==== Available data ====

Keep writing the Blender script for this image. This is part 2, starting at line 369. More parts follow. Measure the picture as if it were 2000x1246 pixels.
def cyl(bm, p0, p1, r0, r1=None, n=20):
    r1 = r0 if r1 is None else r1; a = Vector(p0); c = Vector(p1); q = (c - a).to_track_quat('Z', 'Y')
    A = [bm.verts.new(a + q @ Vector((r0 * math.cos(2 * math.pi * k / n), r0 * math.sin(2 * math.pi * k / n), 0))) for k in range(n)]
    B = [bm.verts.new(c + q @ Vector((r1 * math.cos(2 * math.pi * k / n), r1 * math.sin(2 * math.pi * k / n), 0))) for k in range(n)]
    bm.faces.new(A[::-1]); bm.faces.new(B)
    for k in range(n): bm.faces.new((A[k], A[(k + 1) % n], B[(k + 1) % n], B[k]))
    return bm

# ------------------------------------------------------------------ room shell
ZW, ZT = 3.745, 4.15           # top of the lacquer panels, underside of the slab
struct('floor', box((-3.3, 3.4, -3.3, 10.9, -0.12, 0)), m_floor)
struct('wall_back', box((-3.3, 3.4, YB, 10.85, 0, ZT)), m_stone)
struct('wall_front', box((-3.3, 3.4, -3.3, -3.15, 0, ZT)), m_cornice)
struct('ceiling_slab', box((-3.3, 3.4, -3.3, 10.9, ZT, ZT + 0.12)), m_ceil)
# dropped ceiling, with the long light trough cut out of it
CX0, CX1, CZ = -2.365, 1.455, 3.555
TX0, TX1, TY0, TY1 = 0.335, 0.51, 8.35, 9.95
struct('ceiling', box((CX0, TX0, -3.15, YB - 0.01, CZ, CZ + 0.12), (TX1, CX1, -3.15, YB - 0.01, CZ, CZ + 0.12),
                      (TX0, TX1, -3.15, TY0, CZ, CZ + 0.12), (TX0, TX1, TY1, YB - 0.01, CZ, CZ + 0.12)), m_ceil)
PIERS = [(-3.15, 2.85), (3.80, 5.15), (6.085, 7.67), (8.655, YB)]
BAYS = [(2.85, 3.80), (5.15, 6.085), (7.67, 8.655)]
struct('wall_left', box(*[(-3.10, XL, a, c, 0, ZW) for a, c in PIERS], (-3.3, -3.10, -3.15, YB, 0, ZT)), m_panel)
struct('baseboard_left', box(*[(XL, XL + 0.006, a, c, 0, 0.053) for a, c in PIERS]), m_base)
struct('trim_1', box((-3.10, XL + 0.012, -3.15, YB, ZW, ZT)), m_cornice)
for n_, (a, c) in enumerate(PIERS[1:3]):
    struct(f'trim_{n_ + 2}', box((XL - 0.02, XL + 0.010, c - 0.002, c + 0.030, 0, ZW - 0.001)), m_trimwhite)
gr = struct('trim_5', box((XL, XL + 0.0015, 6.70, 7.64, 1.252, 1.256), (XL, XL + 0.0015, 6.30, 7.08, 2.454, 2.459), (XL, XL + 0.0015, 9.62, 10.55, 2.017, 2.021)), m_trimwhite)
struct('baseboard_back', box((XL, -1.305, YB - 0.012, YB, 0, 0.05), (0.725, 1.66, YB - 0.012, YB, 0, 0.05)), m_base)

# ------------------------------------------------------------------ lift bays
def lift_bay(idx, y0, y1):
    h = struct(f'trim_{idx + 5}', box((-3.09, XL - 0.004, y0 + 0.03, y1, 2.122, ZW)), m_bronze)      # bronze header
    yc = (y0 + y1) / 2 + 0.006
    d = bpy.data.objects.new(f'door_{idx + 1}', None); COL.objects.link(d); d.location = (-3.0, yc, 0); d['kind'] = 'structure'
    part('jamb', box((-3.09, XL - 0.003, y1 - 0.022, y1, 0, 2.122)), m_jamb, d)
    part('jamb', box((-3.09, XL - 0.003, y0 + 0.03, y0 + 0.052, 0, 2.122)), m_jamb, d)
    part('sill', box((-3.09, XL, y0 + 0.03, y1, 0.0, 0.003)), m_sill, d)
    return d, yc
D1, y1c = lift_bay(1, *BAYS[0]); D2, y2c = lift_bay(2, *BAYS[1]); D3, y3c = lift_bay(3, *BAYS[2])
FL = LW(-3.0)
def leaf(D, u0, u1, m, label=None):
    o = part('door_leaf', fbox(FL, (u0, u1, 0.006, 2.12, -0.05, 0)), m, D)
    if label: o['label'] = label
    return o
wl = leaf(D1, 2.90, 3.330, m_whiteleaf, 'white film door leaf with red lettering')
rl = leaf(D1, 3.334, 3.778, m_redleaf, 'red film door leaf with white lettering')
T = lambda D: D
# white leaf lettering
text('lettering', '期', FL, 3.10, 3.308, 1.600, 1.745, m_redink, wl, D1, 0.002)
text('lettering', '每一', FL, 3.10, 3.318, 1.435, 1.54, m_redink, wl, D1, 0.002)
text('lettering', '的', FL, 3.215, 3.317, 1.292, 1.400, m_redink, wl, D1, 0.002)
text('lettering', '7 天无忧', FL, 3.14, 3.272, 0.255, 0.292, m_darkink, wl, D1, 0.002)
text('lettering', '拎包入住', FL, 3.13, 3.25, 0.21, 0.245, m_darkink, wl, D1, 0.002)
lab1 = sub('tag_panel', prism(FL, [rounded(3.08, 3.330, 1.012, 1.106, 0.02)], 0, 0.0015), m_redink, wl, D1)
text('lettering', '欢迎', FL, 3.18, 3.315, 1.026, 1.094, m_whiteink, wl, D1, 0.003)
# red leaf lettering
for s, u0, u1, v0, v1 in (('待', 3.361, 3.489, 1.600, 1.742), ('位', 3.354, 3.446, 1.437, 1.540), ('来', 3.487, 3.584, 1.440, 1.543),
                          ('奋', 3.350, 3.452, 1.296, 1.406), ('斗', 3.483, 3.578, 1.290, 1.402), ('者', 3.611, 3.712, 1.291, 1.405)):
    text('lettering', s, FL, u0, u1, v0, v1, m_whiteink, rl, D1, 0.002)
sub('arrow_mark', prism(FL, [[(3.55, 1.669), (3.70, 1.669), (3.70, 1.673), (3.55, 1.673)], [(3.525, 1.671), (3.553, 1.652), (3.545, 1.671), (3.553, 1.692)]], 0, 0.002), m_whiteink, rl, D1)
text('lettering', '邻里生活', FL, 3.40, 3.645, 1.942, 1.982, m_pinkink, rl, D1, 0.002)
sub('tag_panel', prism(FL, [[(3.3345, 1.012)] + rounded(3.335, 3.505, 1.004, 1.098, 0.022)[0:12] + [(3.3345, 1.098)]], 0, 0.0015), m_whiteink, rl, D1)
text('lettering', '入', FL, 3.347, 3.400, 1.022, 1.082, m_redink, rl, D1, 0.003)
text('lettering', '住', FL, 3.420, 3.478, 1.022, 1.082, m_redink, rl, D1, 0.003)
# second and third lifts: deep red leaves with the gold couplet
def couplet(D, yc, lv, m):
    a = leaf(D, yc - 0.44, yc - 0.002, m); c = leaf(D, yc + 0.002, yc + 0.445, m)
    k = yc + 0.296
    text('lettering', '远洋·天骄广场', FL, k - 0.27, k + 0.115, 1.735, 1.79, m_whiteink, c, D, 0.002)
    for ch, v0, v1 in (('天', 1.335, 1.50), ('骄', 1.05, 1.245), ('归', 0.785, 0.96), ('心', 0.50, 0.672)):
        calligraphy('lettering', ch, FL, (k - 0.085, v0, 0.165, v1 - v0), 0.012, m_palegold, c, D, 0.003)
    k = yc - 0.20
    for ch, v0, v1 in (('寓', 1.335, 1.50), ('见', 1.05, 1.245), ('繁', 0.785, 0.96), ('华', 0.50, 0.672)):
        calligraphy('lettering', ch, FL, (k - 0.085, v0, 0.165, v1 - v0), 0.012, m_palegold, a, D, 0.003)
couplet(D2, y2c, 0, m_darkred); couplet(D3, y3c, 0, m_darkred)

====

| Task |
Each line of the material must be restated exactly.

| Solution for this problem |
Keep writing the Blender script for this image. This is part 2, starting at line 369. More parts follow. Measure the picture as if it were 2000x1246 pixels.
def cyl(bm, p0, p1, r0, r1=None, n=20):
    r1 = r0 if r1 is None else r1; a = Vector(p0); c = Vector(p1); q = (c - a).to_track_quat('Z', 'Y')
    A = [bm.verts.new(a + q @ Vector((r0 * math.cos(2 * math.pi * k / n), r0 * math.sin(2 * math.pi * k / n), 0))) for k in range(n)]
    B = [bm.verts.new(c + q @ Vector((r1 * math.cos(2 * math.pi * k / n), r1 * math.sin(2 * math.pi * k / n), 0))) for k in range(n)]
    bm.faces.new(A[::-1]); bm.faces.new(B)
    for k in range(n): bm.faces.new((A[k], A[(k + 1) % n], B[(k + 1) % n], B[k]))
    return bm

# ------------------------------------------------------------------ room shell
ZW, ZT = 3.745, 4.15           # top of the lacquer panels, underside of the slab
struct('floor', box((-3.3, 3.4, -3.3, 10.9, -0.12, 0)), m_floor)
struct('wall_back', box((-3.3, 3.4, YB, 10.85, 0, ZT)), m_stone)
struct('wall_front', box((-3.3, 3.4, -3.3, -3.15, 0, ZT)), m_cornice)
struct('ceiling_slab', box((-3.3, 3.4, -3.3, 10.9, ZT, ZT + 0.12)), m_ceil)
# dropped ceiling, with the long light trough cut out of it
CX0, CX1, CZ = -2.365, 1.455, 3.555
TX0, TX1, TY0, TY1 = 0.335, 0.51, 8.35, 9.95
struct('ceiling', box((CX0, TX0, -3.15, YB - 0.01, CZ, CZ + 0.12), (TX1, CX1, -3.15, YB - 0.01, CZ, CZ + 0.12),
                      (TX0, TX1, -3.15, TY0, CZ, CZ + 0.12), (TX0, TX1, TY1, YB - 0.01, CZ, CZ + 0.12)), m_ceil)
PIERS = [(-3.15, 2.85), (3.80, 5.15), (6.085, 7.67), (8.655, YB)]
BAYS = [(2.85, 3.80), (5.15, 6.085), (7.67, 8.655)]
struct('wall_left', box(*[(-3.10, XL, a, c, 0, ZW) for a, c in PIERS], (-3.3, -3.10, -3.15, YB, 0, ZT)), m_panel)
struct('baseboard_left', box(*[(XL, XL + 0.006, a, c, 0, 0.053) for a, c in PIERS]), m_base)
struct('trim_1', box((-3.10, XL + 0.012, -3.15, YB, ZW, ZT)), m_cornice)
for n_, (a, c) in enumerate(PIERS[1:3]):
    struct(f'trim_{n_ + 2}', box((XL - 0.02, XL + 0.010, c - 0.002, c + 0.030, 0, ZW - 0.001)), m_trimwhite)
gr = struct('trim_5', box((XL, XL + 0.0015, 6.70, 7.64, 1.252, 1.256), (XL, XL + 0.0015, 6.30, 7.08, 2.454, 2.459), (XL, XL + 0.0015, 9.62, 10.55, 2.017, 2.021)), m_trimwhite)
struct('baseboard_back', box((XL, -1.305, YB - 0.012, YB, 0, 0.05), (0.725, 1.66, YB - 0.012, YB, 0, 0.05)), m_base)

# ------------------------------------------------------------------ lift bays
def lift_bay(idx, y0, y1):
    h = struct(f'trim_{idx + 5}', box((-3.09, XL - 0.004, y0 + 0.03, y1, 2.122, ZW)), m_bronze)      # bronze header
    yc = (y0 + y1) / 2 + 0.006
    d = bpy.data.objects.new(f'door_{idx + 1}', None); COL.objects.link(d); d.location = (-3.0, yc, 0); d['kind'] = 'structure'
    part('jamb', box((-3.09, XL - 0.003, y1 - 0.022, y1, 0, 2.122)), m_jamb, d)
    part('jamb', box((-3.09, XL - 0.003, y0 + 0.03, y0 + 0.052, 0, 2.122)), m_jamb, d)
    part('sill', box((-3.09, XL, y0 + 0.03, y1, 0.0, 0.003)), m_sill, d)
    return d, yc
D1, y1c = lift_bay(1, *BAYS[0]); D2, y2c = lift_bay(2, *BAYS[1]); D3, y3c = lift_bay(3, *BAYS[2])
FL = LW(-3.0)
def leaf(D, u0, u1, m, label=None):
    o = part('door_leaf', fbox(FL, (u0, u1, 0.006, 2.12, -0.05, 0)), m, D)
    if label: o['label'] = label
    return o
wl = leaf(D1, 2.90, 3.330, m_whiteleaf, 'white film door leaf with red lettering')
rl = leaf(D1, 3.334, 3.778, m_redleaf, 'red film door leaf with white lettering')
T = lambda D: D
# white leaf lettering
text('lettering', '期', FL, 3.10, 3.308, 1.600, 1.745, m_redink, wl, D1, 0.002)
text('lettering', '每一', FL, 3.10, 3.318, 1.435, 1.54, m_redink, wl, D1, 0.002)
text('lettering', '的', FL, 3.215, 3.317, 1.292, 1.400, m_redink, wl, D1, 0.002)
text('lettering', '7 天无忧', FL, 3.14, 3.272, 0.255, 0.292, m_darkink, wl, D1, 0.002)
text('lettering', '拎包入住', FL, 3.13, 3.25, 0.21, 0.245, m_darkink, wl, D1, 0.002)
lab1 = sub('tag_panel', prism(FL, [rounded(3.08, 3.330, 1.012, 1.106, 0.02)], 0, 0.0015), m_redink, wl, D1)
text('lettering', '欢迎', FL, 3.18, 3.315, 1.026, 1.094, m_whiteink, wl, D1, 0.003)
# red leaf lettering
for s, u0, u1, v0, v1 in (('待', 3.361, 3.489, 1.600, 1.742), ('位', 3.354, 3.446, 1.437, 1.540), ('来', 3.487, 3.584, 1.440, 1.543),
                          ('奋', 3.350, 3.452, 1.296, 1.406), ('斗', 3.483, 3.578, 1.290, 1.402), ('者', 3.611, 3.712, 1.291, 1.405)):
    text('lettering', s, FL, u0, u1, v0, v1, m_whiteink, rl, D1, 0.002)
sub('arrow_mark', prism(FL, [[(3.55, 1.669), (3.70, 1.669), (3.70, 1.673), (3.55, 1.673)], [(3.525, 1.671), (3.553, 1.652), (3.545, 1.671), (3.553, 1.692)]], 0, 0.002), m_whiteink, rl, D1)
text('lettering', '邻里生活', FL, 3.40, 3.645, 1.942, 1.982, m_pinkink, rl, D1, 0.002)
sub('tag_panel', prism(FL, [[(3.3345, 1.012)] + rounded(3.335, 3.505, 1.004, 1.098, 0.022)[0:12] + [(3.3345, 1.098)]], 0, 0.0015), m_whiteink, rl, D1)
text('lettering', '入', FL, 3.347, 3.400, 1.022, 1.082, m_redink, rl, D1, 0.003)
text('lettering', '住', FL, 3.420, 3.478, 1.022, 1.082, m_redink, rl, D1, 0.003)
# second and third lifts: deep red leaves with the gold couplet
def couplet(D, yc, lv, m):
    a = leaf(D, yc - 0.44, yc - 0.002, m); c = leaf(D, yc + 0.002, yc + 0.445, m)
    k = yc + 0.296
    text('lettering', '远洋·天骄广场', FL, k - 0.27, k + 0.115, 1.735, 1.79, m_whiteink, c, D, 0.002)
    for ch, v0, v1 in (('天', 1.335, 1.50), ('骄', 1.05, 1.245), ('归', 0.785, 0.96), ('心', 0.50, 0.672)):
        calligraphy('lettering', ch, FL, (k - 0.085, v0, 0.165, v1 - v0), 0.012, m_palegold, c, D, 0.003)
    k = yc - 0.20
    for ch, v0, v1 in (('寓', 1.335, 1.50), ('见', 1.05, 1.245), ('繁', 0.785, 0.96), ('华', 0.50, 0.672)):
        calligraphy('lettering', ch, FL, (k - 0.085, v0, 0.165, v1 - v0), 0.012, m_palegold, a, D, 0.003)
couplet(D2, y2c, 0, m_darkred); couplet(D3, y3c, 0, m_darkred)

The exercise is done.